◆ **Information supplied**:

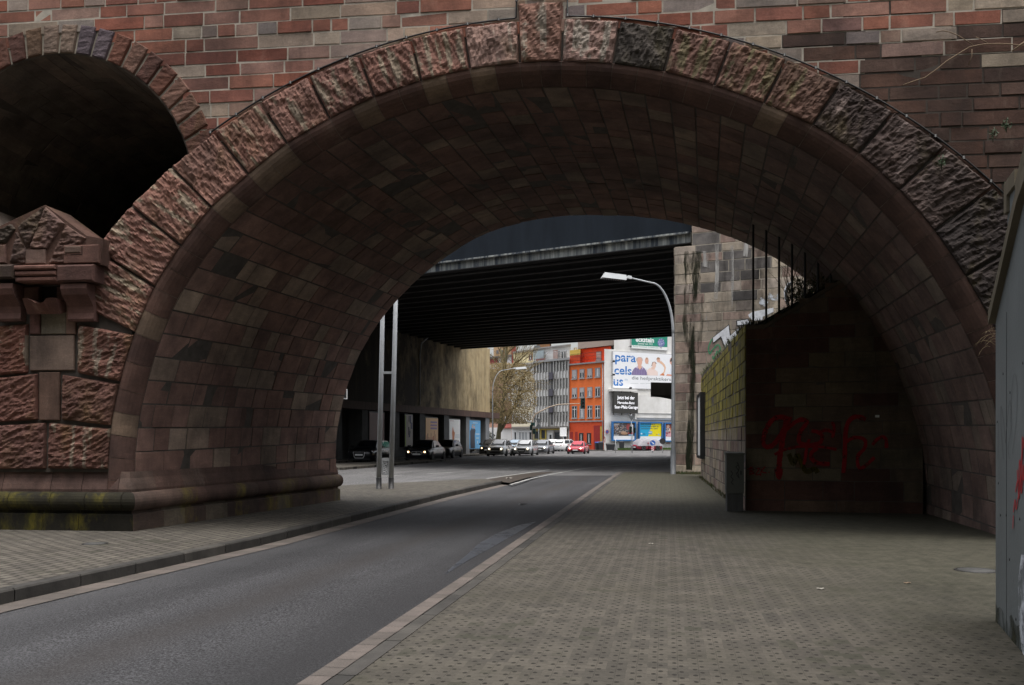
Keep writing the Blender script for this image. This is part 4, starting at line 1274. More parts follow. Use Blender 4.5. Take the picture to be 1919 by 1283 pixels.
# bare creeper and ferns on the spandrel
mb = MB()
def z68(pts): return [BR(*on(1600+x/3.887, y/3.887), .06) for x, y in pts]
for pts, w in ([(350, 630), (430, 600), (510, 575), (600, 510), (660, 460), (740, 410), (830, 355), (870, 345), (960, 330), (1100, 330), (1240, 345)], .009), ([(590, 245), (640, 235), (690, 245), (760, 275), (860, 340)], .007), ([(880, 280), (920, 300), (965, 325)], .006), ([(850, 370), (850, 420), (825, 485)], .006), ([(1140, 385), (1190, 345), (1240, 310)], .012):
    mb.tube(z68(pts), w, 5)
cr = mb.build('creeper', plain('bleached creeper stem', (.2, .14, .09), .9), None, z68([(830, 355)])[0]); tag(cr, 'bare pale creeper stems clinging to the brown masonry', 'creeper')
for i, (x, y, tx) in enumerate([(1080, 930, 'small green fern in the masonry joints above the dark voussoirs'), (985, 1000, 'sparse green weed in a broken joint of the brown masonry'), (615, 1195, 'tiny green weed sprouting from a rusticated arch stone')]):
    mb = MB(); c = z68([(x, y)])[0]+EN*-.1; mb.tube([c+Vector((0, 0, -.12)), c, c+Vector((.02, 0, .1))], .006, 4, 0, (.03, .05, .02)); mb.leaves(c, (.07, .05, .09), 60, .022, 0, [(.03, .06, .02), (.04, .075, .03)], r)
    tag(mb.build('fern', M['leaf'], None, c), tx, 'fern')
mb = MB(); c = BR(*on(1888, 352), .1); mb.leaves(c, (.1, .06, .12), 60, .025, 0, [(.03, .06, .02), (.05, .08, .03)], r)
tag(mb.build('fern', M['leaf'], None, c), 'green fern beside the cranked handrail of the stair', 'fern')

# ================================================================== STEEL BRIDGE behind the arch
PF = Plane(1265, 41.0, 1540, 38.4)               # stone abutment face
sa = thing('stone_abutment', 'pale stained sandstone abutment carrying the dark steel bridge', 'abutment', PF.ground(1265))
mb = MB(); r = random.Random(17)
zb1 = PF.pt(1265, 466).z; UP = PF.um(1640)
def stone_p(u, z, r):
    q = jit(r.choice([(.27, .235, .19), (.25, .215, .175), (.30, .26, .21), (.24, .185, .155), (.26, .225, .195), (.22, .19, .165), (.19, .14, .12)]), r.uniform(1.4, 2.0))
    if z > 7.4 and .7 < u < 3.6 and r.random() < .72-.2*abs(z-8.8): q = jit((.16, .15, .145), r.uniform(.6, 1.3))     # soot-blackened courses
    return q
rows = []; z = -.02
while z < zb1-.2:
    hgt = r.choice([.36, .42, .48, .4]); rows.append((z, z+hgt)); z += hgt
zb1 = z
stones(mb, PF.at, rows, lambda a, b: [(0, UP)], (.5, 1.25), stone_p, .012, .03, .02, r, .012)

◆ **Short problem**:
Restate only the lines running from the start of the material above through the line containing "tag(mb.build('fern', M['leaf'], None, c), 'green", ends included. No pictures.

◆ **Correct result**:
Keep writing the Blender script for this image. This is part 4, starting at line 1274. More parts follow. Use Blender 4.5. Take the picture to be 1919 by 1283 pixels.
# bare creeper and ferns on the spandrel
mb = MB()
def z68(pts): return [BR(*on(1600+x/3.887, y/3.887), .06) for x, y in pts]
for pts, w in ([(350, 630), (430, 600), (510, 575), (600, 510), (660, 460), (740, 410), (830, 355), (870, 345), (960, 330), (1100, 330), (1240, 345)], .009), ([(590, 245), (640, 235), (690, 245), (760, 275), (860, 340)], .007), ([(880, 280), (920, 300), (965, 325)], .006), ([(850, 370), (850, 420), (825, 485)], .006), ([(1140, 385), (1190, 345), (1240, 310)], .012):
    mb.tube(z68(pts), w, 5)
cr = mb.build('creeper', plain('bleached creeper stem', (.2, .14, .09), .9), None, z68([(830, 355)])[0]); tag(cr, 'bare pale creeper stems clinging to the brown masonry', 'creeper')
for i, (x, y, tx) in enumerate([(1080, 930, 'small green fern in the masonry joints above the dark voussoirs'), (985, 1000, 'sparse green weed in a broken joint of the brown masonry'), (615, 1195, 'tiny green weed sprouting from a rusticated arch stone')]):
    mb = MB(); c = z68([(x, y)])[0]+EN*-.1; mb.tube([c+Vector((0, 0, -.12)), c, c+Vector((.02, 0, .1))], .006, 4, 0, (.03, .05, .02)); mb.leaves(c, (.07, .05, .09), 60, .022, 0, [(.03, .06, .02), (.04, .075, .03)], r)
    tag(mb.build('fern', M['leaf'], None, c), tx, 'fern')
mb = MB(); c = BR(*on(1888, 352), .1); mb.leaves(c, (.1, .06, .12), 60, .025, 0, [(.03, .06, .02), (.05, .08, .03)], r)
tag(mb.build('fern', M['leaf'], None, c), 'green fern beside the cranked handrail of the stair', 'fern')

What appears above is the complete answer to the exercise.